Amélie Darvas et Gaby Benicio, cheffe et sommelière d’Äponem
Mais si la « queerness » a trouvé sa place dans le cinéma, la culture, les podcasts et la littérature, elle peine encore aujourd’hui à se faire une place en cuisine. Amandine se désole de l’absence d’une véritable scène food LGBTQIA+ en France. Pour la journaliste Nora Bouazzouni, « la représentation est cruciale. Il est important d’avoir des référentes. Et ce qui est encore plus important, c’est de créer des réseaux, entre femmes, entre personnes queer, pour s’entraider, se donner des conseils, se prêter du courage et de la force ».
C’est un fait : la culture gastronomique française, inscrite au patrimoine de l’UNESCO, n’existerait pas sans la transmission culinaire familiale, ni sans une communion d’influences, de saveurs et de personnalités, de chef·fe à chef·fe. Pourtant, cette même culture a bien souvent exclu voire effacé une panoplie d’identités « hors normes ». Sous ou hors du feu des projecteurs, les femmes interrogées ici se font tant bien que mal une place en cuisine.
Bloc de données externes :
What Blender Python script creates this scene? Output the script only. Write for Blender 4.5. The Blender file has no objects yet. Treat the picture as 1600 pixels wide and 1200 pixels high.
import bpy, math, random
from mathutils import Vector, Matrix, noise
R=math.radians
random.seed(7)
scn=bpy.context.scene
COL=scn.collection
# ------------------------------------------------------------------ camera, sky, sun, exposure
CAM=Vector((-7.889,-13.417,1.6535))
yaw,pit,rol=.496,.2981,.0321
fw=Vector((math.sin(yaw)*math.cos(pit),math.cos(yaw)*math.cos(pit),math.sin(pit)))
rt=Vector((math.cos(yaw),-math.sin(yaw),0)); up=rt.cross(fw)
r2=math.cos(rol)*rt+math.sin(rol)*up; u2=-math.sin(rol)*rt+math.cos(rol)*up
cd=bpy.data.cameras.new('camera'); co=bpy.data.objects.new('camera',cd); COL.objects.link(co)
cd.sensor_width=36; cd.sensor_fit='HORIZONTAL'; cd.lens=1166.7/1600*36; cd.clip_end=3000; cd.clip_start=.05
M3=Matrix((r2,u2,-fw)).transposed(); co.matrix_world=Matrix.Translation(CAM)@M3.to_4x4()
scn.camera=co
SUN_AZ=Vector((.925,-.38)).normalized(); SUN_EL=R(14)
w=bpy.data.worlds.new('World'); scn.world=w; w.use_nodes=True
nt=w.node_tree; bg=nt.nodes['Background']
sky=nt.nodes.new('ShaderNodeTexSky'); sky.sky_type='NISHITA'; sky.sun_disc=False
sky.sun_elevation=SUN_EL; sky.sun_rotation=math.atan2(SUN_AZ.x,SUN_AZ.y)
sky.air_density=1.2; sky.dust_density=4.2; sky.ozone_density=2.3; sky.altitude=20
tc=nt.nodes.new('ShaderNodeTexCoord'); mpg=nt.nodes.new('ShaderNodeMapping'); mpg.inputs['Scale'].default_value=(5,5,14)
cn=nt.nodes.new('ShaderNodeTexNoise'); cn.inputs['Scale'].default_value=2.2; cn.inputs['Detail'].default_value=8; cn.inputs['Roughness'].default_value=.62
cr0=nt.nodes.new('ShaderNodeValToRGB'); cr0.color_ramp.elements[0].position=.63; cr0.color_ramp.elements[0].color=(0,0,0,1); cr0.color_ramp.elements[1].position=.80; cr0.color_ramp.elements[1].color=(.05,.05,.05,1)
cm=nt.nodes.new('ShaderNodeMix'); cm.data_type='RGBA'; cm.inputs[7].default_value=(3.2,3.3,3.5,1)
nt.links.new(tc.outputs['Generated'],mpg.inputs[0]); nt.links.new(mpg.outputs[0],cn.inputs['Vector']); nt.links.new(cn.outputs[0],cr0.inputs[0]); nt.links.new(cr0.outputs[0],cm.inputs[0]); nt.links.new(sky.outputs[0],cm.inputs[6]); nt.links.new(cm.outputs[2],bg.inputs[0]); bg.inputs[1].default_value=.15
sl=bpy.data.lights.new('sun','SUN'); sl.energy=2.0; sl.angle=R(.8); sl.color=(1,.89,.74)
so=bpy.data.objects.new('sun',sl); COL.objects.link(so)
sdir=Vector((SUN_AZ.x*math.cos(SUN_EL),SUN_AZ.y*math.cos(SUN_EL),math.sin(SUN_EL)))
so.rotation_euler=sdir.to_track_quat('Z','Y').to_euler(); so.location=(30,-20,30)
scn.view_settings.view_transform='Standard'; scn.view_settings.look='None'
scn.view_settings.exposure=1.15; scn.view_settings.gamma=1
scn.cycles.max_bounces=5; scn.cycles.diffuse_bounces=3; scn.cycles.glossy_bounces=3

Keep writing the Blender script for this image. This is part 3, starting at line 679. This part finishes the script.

Ainsi, elles tentent de modeler une autre dynamique, d’écrire un nouvel héritage au féminin – et au lesbien. « On peut enfin raconter notre histoire à la première personne », déclare Gaby Benicio, le regard décidé.
—
Réalisée par Ella Martin-Gachot, cette enquête a inspiré au Fooding la création d’une nouvelle catégorie de classification des bars et restaurants : « Queer Kitchen ». Y figureront, sur une base volontaire, les adresses dont les propriétaires et/ou chef·fe·s sont des personnes LGBTQIA+, dans l’espoir d’une meilleure visibilisation et reconnaissance de la diversité que devrait incarner la cuisine en France – et partout ailleurs. Pour que chacun·e sache qu’il existe des lieux peuplés de gens qui leur ressemble, où l’on fricote divinement bien.